Będą tam, obowiązkowym punktem programu jest zrobić przerwę od roweru i wspiąć się na Reinebringen, z poziomu 400 metrów można zobaczyć jedną z najlepszych panoram na Lofotach oraz m.in. drogę wijącą się na tamtejszych wyspach. Rozpościerający się stamtąd widok jest dosłownie nie z tej ziemi i idealnie zawiera się w nim niesamowity klimat tych wysp. My mieliśmy to szczęście, że po przeczekaniu deszczowego dnia, cały kolejny dzień był słoneczny i pozwolił zobaczyć ten niesamowity widok.

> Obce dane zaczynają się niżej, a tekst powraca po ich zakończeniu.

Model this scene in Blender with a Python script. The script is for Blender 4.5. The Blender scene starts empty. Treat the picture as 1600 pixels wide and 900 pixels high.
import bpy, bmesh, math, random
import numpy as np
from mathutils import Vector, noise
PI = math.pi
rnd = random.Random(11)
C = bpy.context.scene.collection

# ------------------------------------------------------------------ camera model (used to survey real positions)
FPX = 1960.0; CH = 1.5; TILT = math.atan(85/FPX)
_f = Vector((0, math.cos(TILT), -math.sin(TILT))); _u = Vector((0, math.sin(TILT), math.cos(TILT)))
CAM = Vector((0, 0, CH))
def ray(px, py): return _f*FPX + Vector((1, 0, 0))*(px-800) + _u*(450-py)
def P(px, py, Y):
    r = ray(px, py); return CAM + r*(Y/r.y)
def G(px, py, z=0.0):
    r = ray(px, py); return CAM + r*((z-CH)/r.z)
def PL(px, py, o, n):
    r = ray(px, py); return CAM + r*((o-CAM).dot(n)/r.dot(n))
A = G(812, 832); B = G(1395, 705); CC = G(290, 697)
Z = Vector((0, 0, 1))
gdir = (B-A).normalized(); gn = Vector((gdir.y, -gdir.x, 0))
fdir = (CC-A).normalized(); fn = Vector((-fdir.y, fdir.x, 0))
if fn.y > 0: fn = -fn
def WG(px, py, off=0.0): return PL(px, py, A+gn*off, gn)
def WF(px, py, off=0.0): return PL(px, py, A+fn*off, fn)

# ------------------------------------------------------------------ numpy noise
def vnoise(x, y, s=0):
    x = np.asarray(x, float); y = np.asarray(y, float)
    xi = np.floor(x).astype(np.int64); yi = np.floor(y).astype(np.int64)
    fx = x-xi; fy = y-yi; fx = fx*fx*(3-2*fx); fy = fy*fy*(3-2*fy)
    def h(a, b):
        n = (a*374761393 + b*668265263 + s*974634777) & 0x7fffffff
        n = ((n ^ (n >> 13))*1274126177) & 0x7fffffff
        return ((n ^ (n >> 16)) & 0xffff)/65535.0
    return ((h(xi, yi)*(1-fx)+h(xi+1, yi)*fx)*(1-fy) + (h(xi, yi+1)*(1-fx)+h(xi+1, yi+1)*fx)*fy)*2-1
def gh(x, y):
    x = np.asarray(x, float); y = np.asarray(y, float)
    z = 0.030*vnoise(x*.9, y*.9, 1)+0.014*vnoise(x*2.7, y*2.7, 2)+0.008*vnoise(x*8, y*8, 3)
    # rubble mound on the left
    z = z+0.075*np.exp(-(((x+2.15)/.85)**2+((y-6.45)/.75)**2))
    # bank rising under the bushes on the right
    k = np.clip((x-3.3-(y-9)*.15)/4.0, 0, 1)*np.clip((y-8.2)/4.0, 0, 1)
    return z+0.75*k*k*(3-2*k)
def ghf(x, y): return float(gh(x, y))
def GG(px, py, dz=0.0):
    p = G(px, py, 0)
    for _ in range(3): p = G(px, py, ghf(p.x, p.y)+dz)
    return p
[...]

Sam szlak jest dość spartański, i bardzo zniszczony, wydeptana ścieżka pnie się stromo w górę. Sami Norwegowie odradzają korzystanie z niego ze względu na jego niestabilne podłoże, ale na pojawiających się tam tłumach turystów ten zakaz nie robi wrażenia. Samo podejście zajmuje tu około 1 km i owe 400 m w pionie. Natomiast w przyszłości są plany na wybudowanie bardziej cywilizowanego szlaku, wzorem np. tego na Preikestolen.

Pomimo, że nie jest tam łatwo dostać się z rowerem, pogoda potrafi być bardzo kapryśna, a wszystko jest w tym miejscu abstrakcyjnie drogie, każdy powinien chociaż raz się tam pojawić i zobaczyć te widoki na własne oczy.